要するに、お客さんの導線の一本化と収益化のふたつが必要なのです。お客さんの導線の一本化とはコミュニティ化することで、コミュニティ化できるようなコンテンツをネット上でつくって、それに対してビジネスをする。それらをメディアごと、あるいは個人でできるようにするのが、今最も欠けている部分だと思ってnoteを始めました」

 

― スタートして2年になろうとしていますが、手応えと課題をそれぞれお聞かせください。

「ユーザーが増えて、かつ課金にも慣れてきたなかで、面白いクリエイターがどんどん入ってきていて、なかにはひと月で数百万円の収益を上げている人もいます。現状の課題としては、ユーザーインターフェイスの改定があります。

今はTwitterのように情報をどんどん更新して、流れていくようなインターフェイスでつくっているのですが、ここにファンを集め、コミュニティ化してビジネスを展開するにはストック性が必要になるので、そういうインターフェイスにリニューアル中です。また、メディア向けにカスタマイズサービスを提供しようと思っています。

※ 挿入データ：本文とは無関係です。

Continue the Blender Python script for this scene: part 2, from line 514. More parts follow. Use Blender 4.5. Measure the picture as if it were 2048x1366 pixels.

現状だとテレビ番組のホームページは、各局、番組ごとにつくっていますよね。それをnote内につくって、デザインのカスタマイズもできるようにするのです。いろいろな本の著者にインタビューをする『学問ノススメ』というJFN系列のラジオ番組ですでに使ってもらっていて、過去のインタビューを販売したりなどもしています。

ほかにも、ロックバンドのくるりのファンクラブもnoteで開設して、継続課金で運営しています。くるりのページには、無料で誰もが閲覧できるメンバーの日記もあるのですが、ファンクラブ会員限定の記事や、チケットの先行販売などもここで行っています。さらに、クリエイターがたくさん生まれることが僕らの狙いなので、クリエイターのエージェント業を行っているコルクと組んで、マンガの投稿コンテストなども実施しています。

マンガだけでなく映像に関してもそうですが、才能のある人は今、とにかく作品をつくってネット上にアップしますよね。そこからいきなりプロになったりする流れができているので、様々なメディアとも組んで、新しい人が出てくる場を今後もっとつくっていきたいと思っています」

 

― これからメディアが発展していくには、どんな挑戦が必要だと思いますか?

「僕自身のこだわりのメディアをつくろうという意識ではなく、テクノロジーと編集力でクリエイターが活躍できる市場をネットにつくることが、会社の事業目的です。ネット上で収益構造モデルを整えなければ、面白いものをつくり続けることができません。

今後、僕の予測だと出版は3~5年、映像は7~8年でかなりの部分がネットにのみ込まれてしまう。もちろん残る部分もありますが、この流れは誰にも止められません。だったら、そのネット上で面白いものをつくり続けるにはどんな環境にするべきなのか。それが僕のいちばんの関心事ですし、挑戦していることです」

 

 

 

クリエイターがネット上でどう生きていくかが、僕にとっての最大の課題。